%%

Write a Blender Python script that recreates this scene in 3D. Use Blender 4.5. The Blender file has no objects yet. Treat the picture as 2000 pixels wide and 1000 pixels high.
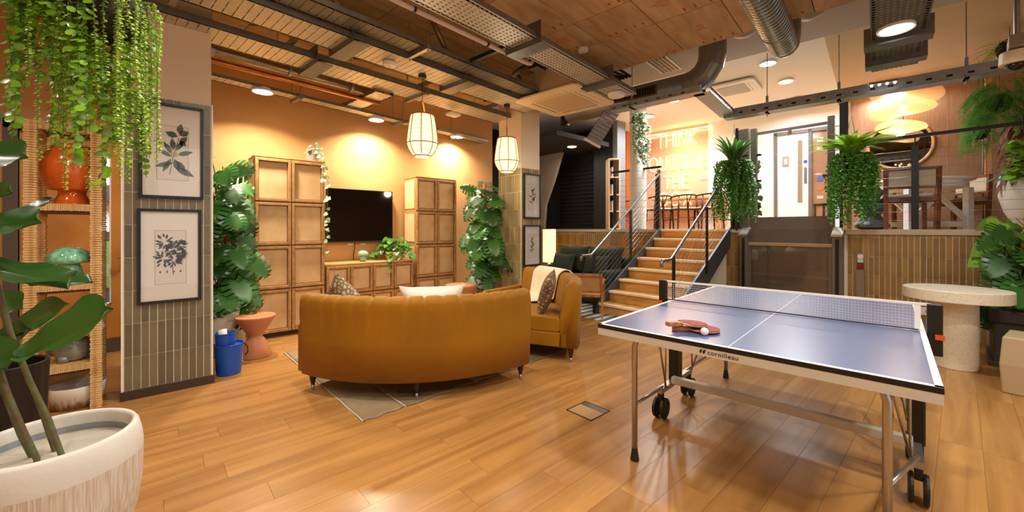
import bpy, math, random
from mathutils import Vector, Matrix
random.seed(7)
PI = math.pi
SC = bpy.context.scene
COL = SC.collection
# ------------------------------------------------------------------ camera, world, exposure
EYE = 1.37          # eye height; the camera stands at x=y=0, room axes are world axes
YAW = math.radians(41.7)
FPX, HORIZON = 780.0, 447.0
cam = bpy.data.objects.new('camera', bpy.data.cameras.new('camera'))
COL.objects.link(cam)
cam.location = (0, 0, EYE)
cam.rotation_euler = (PI / 2, 0, -YAW)
cam.data.sensor_width = 36.0
cam.data.lens = 36.0 * FPX / 2000.0
cam.data.shift_y = -(500.0 - HORIZON) / 2000.0
cam.data.clip_start = 0.05
SC.camera = cam
w = bpy.data.worlds.new('world'); SC.world = w; w.use_nodes = True
w.node_tree.nodes['Background'].inputs[0].default_value = (1.0, 0.95, 0.89, 1)
w.node_tree.nodes['Background'].inputs[1].default_value = 0.78
SC.view_settings.view_transform = 'Standard'
SC.view_settings.look = 'None'
SC.view_settings.exposure = 0.28
SC.view_settings.gamma = 1.0
SC.view_settings.use_curve_mapping = False
WARM = (1.0, 0.88, 0.69); MID = (1.0, 0.93, 0.82); COOL = (0.95, 0.98, 1.0)
LAMP_W = 40.0        # watts of one ceiling downlight

# ------------------------------------------------------------------ view geometry helpers
_s, _c = math.sin(YAW), math.cos(YAW)
def ray(px, py):
    a = (px - 1000) / FPX; b = (HORIZON - py) / FPX
    return Vector((_c * a + _s, -_s * a + _c, b))
def ond(px, py, D):          # point at depth D
    d = ray(px, py); return Vector((d.x * D, d.y * D, EYE + d.z * D))
def onz(px, py, z=0.0):      # point on a horizontal plane
    d = ray(px, py); t = (z - EYE) / d.z; return Vector((d.x * t, d.y * t, z))
def onx(px, py, x):
    d = ray(px, py); t = x / d.x; return Vector((x, d.y * t, EYE + d.z * t))
def ony(px, py, y):
    d = ray(px, py); t = y / d.y; return Vector((d.x * t, y, EYE + d.z * t))
GR = math.radians(6.0)       # the ceiling grid is turned 6 degrees from the room
def C(u, v, z=0.0):
    return Vector((math.cos(GR) * u - math.sin(GR) * v, math.sin(GR) * u + math.cos(GR) * v, z))

# ------------------------------------------------------------------ materials
def lin(h):
    if isinstance(h, str):
        h = h.lstrip('#'); c = [int(h[i:i + 2], 16) / 255 for i in (0, 2, 4)]
    else:
        c = list(h)
    return tuple(x / 12.92 if x <= 0.04045 else ((x + 0.055) / 1.055) ** 2.4 for x in c) + (1.0,)
MATS = {}
def nd(nt, t, **kw):
    n = nt.nodes.new(t)
    for k, v in kw.items():
        setattr(n, k, v)
    return n
def base(name):
    m = bpy.data.materials.new(name); m.use_nodes = True
    nt = m.node_tree; b = nt.nodes['Principled BSDF']
    return m, nt, b
def mat(name, col, rough=0.5, metal=0.0, var=0.0, scale=8.0, bump=0.0, bscale=60.0, stretch=(1, 1, 1), col2=None, objvar=0.0, spec=0.5, trans=0.0, sheen=0.0, coat=0.0, island=0.0):
    if name in MATS: return MATS[name]
    m, nt, b = base(name); L = nt.links
    b.inputs['Roughness'].default_value = rough; b.inputs['Metallic'].default_value = metal
    b.inputs['Specular IOR Level'].default_value = spec
    b.inputs['Transmission Weight'].default_value = trans
    b.inputs['Sheen Weight'].default_value = sheen
    b.inputs['Coat Weight'].default_value = coat
    c1 = lin(col)
    b.inputs['Base Color'].default_value = c1
    out = None
    tc = nd(nt, 'ShaderNodeTexCoord')
    mp = nd(nt, 'ShaderNodeMapping'); mp.inputs['Scale'].default_value = stretch
    L.new(tc.outputs['Object'], mp.inputs['Vector'])
    if var > 0 or col2:
        n = nd(nt, 'ShaderNodeTexNoise'); n.inputs['Scale'].default_value = scale; n.inputs['Detail'].default_value = 4
        L.new(mp.outputs[0], n.inputs['Vector'])
        r = nd(nt, 'ShaderNodeValToRGB')
        r.color_ramp.elements[0].position = 0.32; r.color_ramp.elements[1].position = 0.68
        c2 = lin(col2) if col2 else tuple(x * (1 - var) for x in c1[:3]) + (1,)
        r.color_ramp.elements[0].color = c2; r.color_ramp.elements[1].color = c1
        L.new(n.outputs['Fac'], r.inputs['Fac']); out = r.outputs['Color']
    if objvar > 0 or island > 0:
        oi = nd(nt, 'ShaderNodeObjectInfo'); rnd = oi.outputs['Random']
        if island > 0:
            g = nd(nt, 'ShaderNodeNewGeometry'); rnd = g.outputs['Random Per Island']
        k = max(objvar, island)
        mr = nd(nt, 'ShaderNodeMapRange'); mr.inputs['To Min'].default_value = 1 - k; mr.inputs['To Max'].default_value = 1 + k * 0.6
        L.new(rnd, mr.inputs['Value'])
        h = nd(nt, 'ShaderNodeHueSaturation')
        L.new(mr.outputs[0], h.inputs['Value'])
        if out: L.new(out, h.inputs['Color'])
        else: h.inputs['Color'].default_value = c1
        out = h.outputs['Color']
    if out: L.new(out, b.inputs['Base Color'])
    if bump > 0:
        n2 = nd(nt, 'ShaderNodeTexNoise'); n2.inputs['Scale'].default_value = bscale; n2.inputs['Detail'].default_value = 3
        L.new(mp.outputs[0], n2.inputs['Vector'])
        bp = nd(nt, 'ShaderNodeBump'); bp.inputs['Strength'].default_value = bump; bp.inputs['Distance'].default_value = 0.01
        L.new(n2.outputs['Fac'], bp.inputs['Height']); L.new(bp.outputs[0], b.inputs['Normal'])
    MATS[name] = m
    return m
def emit(name, col, strength):
    if name in MATS: return MATS[name]
    m, nt, b = base(name)
    b.inputs['Base Color'].default_value = lin(col)
    b.inputs['Emission Color'].default_value = lin(col); b.inputs['Emission Strength'].default_value = strength
    MATS[name] = m; return m
def wood(name, dark, light, sx=1.2, sy=22, rough=0.4, objvar=0.16, coat=0.0, axis='x'):
    if name in MATS: return MATS[name]
    m, nt, b = base(name); L = nt.links
    tc = nd(nt, 'ShaderNodeTexCoord'); mp = nd(nt, 'ShaderNodeMapping')
    mp.inputs['Scale'].default_value = (sx, sy, sy) if axis == 'x' else ((sy, sx, sy) if axis == 'y' else (sy, sy, sx))
    oi = nd(nt, 'ShaderNodeObjectInfo'); mul = nd(nt, 'ShaderNodeMath', operation='MULTIPLY'); mul.inputs[1].default_value = 37.0
    L.new(oi.outputs['Random'], mul.inputs[0])
    add = nd(nt, 'ShaderNodeVectorMath', operation='ADD')
    L.new(tc.outputs['Object'], add.inputs[0]); L.new(mul.outputs[0], add.inputs[1])
    L.new(add.outputs[0], mp.inputs['Vector'])
    n = nd(nt, 'ShaderNodeTexNoise'); n.inputs['Scale'].default_value = 1.0; n.inputs['Detail'].default_value = 5; n.inputs['Distortion'].default_value = 0.6
    L.new(mp.outputs[0], n.inputs['Vector'])
    r = nd(nt, 'ShaderNodeValToRGB'); r.color_ramp.elements[0].position = 0.35; r.color_ramp.elements[1].position = 0.66
    r.color_ramp.elements[0].color = lin(dark); r.color_ramp.elements[1].color = lin(light)
    L.new(n.outputs['Fac'], r.inputs['Fac'])
    mr = nd(nt, 'ShaderNodeMapRange'); mr.inputs['To Min'].default_value = 1 - objvar; mr.inputs['To Max'].default_value = 1 + objvar * 0.6
    L.new(oi.outputs['Random'], mr.inputs['Value'])
    h = nd(nt, 'ShaderNodeHueSaturation'); L.new(mr.outputs[0], h.inputs['Value']); L.new(r.outputs[0], h.inputs['Color'])
    L.new(h.outputs[0], b.inputs['Base Color'])
    b.inputs['Roughness'].default_value = rough; b.inputs['Coat Weight'].default_value = coat
    bp = nd(nt, 'ShaderNodeBump'); bp.inputs['Strength'].default_value = 0.08; bp.inputs['Distance'].default_value = 0.004
    L.new(n.outputs['Fac'], bp.inputs['Height']); L.new(bp.outputs[0], b.inputs['Normal'])
    MATS[name] = m; return m
def weave(name, a, bcol, su=90, sv=90, rough=0.7, axes=('X', 'Z')):
    """crossed bands: rattan, cane, cloth"""
    if name in MATS: return MATS[name]
    m, nt, b = base(name); L = nt.links
    tc = nd(nt, 'ShaderNodeTexCoord')
    outs = []
    for ax, s in zip(axes, (su, sv)):
        wv = nd(nt, 'ShaderNodeTexWave', bands_direction=ax); wv.inputs['Scale'].default_value = s; wv.inputs['Distortion'].default_value = 0.8; wv.inputs['Detail'].default_value = 1
        L.new(tc.outputs['Object'], wv.inputs['Vector']); outs.append(wv.outputs['Fac'])
    mx = nd(nt, 'ShaderNodeMath', operation='MULTIPLY'); L.new(outs[0], mx.inputs[0]); L.new(outs[1], mx.inputs[1])
    n = nd(nt, 'ShaderNodeTexNoise'); n.inputs['Scale'].default_value = 5; L.new(tc.outputs['Object'], n.inputs['Vector'])
    ad = nd(nt, 'ShaderNodeMath', operation='ADD'); L.new(mx.outputs[0], ad.inputs[0]); L.new(n.outputs['Fac'], ad.inputs[1])
    r = nd(nt, 'ShaderNodeValToRGB'); r.color_ramp.elements[0].position = 0.3; r.color_ramp.elements[1].position = 1.1
    r.color_ramp.elements[0].color = lin(a); r.color_ramp.elements[1].color = lin(bcol)
    L.new(ad.outputs[0], r.inputs['Fac']); L.new(r.outputs[0], b.inputs['Base Color'])
    bp = nd(nt, 'ShaderNodeBump'); bp.inputs['Strength'].default_value = 0.4; bp.inputs['Distance'].default_value = 0.004
    L.new(mx.outputs[0], bp.inputs['Height']); L.new(bp.outputs[0], b.inputs['Normal'])
    b.inputs['Roughness'].default_value = rough
    MATS[name] = m; return m
def glass(name, col='#ffffff', rough=0.0, mixw=0.85):
    """thin clear pane: mostly see-through, with a fresnel sheen"""
    if name in MATS: return MATS[name]
    m, nt, b = base(name); L = nt.links
    tr = nd(nt, 'ShaderNodeBsdfTransparent'); tr.inputs[0].default_value = lin(col)
    gl = nd(nt, 'ShaderNodeBsdfGlossy'); gl.inputs['Roughness'].default_value = rough + 0.02
    fr = nd(nt, 'ShaderNodeLayerWeight'); fr.inputs['Blend'].default_value = 0.18
    ad = nd(nt, 'ShaderNodeMath', operation='MULTIPLY_ADD'); ad.inputs[1].default_value = 0.8; ad.inputs[2].default_value = 1 - mixw - 0.1
    L.new(fr.outputs['Facing'], ad.inputs[0])
    mx = nd(nt, 'ShaderNodeMixShader'); L.new(ad.outputs[0], mx.inputs[0]); L.new(tr.outputs[0], mx.inputs[1]); L.new(gl.outputs[0], mx.inputs[2])
    L.new(mx.outputs[0], nt.nodes['Material Output'].inputs['Surface'])
    MATS[name] = m; return m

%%

Everything from the top line of the data down to and including the line with "LAMP_W = 40.0" is to be copied, except the pictures.

TASK OUTPUT |
Write a Blender Python script that recreates this scene in 3D. Use Blender 4.5. The Blender file has no objects yet. Treat the picture as 2000 pixels wide and 1000 pixels high.
import bpy, math, random
from mathutils import Vector, Matrix
random.seed(7)
PI = math.pi
SC = bpy.context.scene
COL = SC.collection
# ------------------------------------------------------------------ camera, world, exposure
EYE = 1.37          # eye height; the camera stands at x=y=0, room axes are world axes
YAW = math.radians(41.7)
FPX, HORIZON = 780.0, 447.0
cam = bpy.data.objects.new('camera', bpy.data.cameras.new('camera'))
COL.objects.link(cam)
cam.location = (0, 0, EYE)
cam.rotation_euler = (PI / 2, 0, -YAW)
cam.data.sensor_width = 36.0
cam.data.lens = 36.0 * FPX / 2000.0
cam.data.shift_y = -(500.0 - HORIZON) / 2000.0
cam.data.clip_start = 0.05
SC.camera = cam
w = bpy.data.worlds.new('world'); SC.world = w; w.use_nodes = True
w.node_tree.nodes['Background'].inputs[0].default_value = (1.0, 0.95, 0.89, 1)
w.node_tree.nodes['Background'].inputs[1].default_value = 0.78
SC.view_settings.view_transform = 'Standard'
SC.view_settings.look = 'None'
SC.view_settings.exposure = 0.28
SC.view_settings.gamma = 1.0
SC.view_settings.use_curve_mapping = False
WARM = (1.0, 0.88, 0.69); MID = (1.0, 0.93, 0.82); COOL = (0.95, 0.98, 1.0)
LAMP_W = 40.0        # watts of one ceiling downlight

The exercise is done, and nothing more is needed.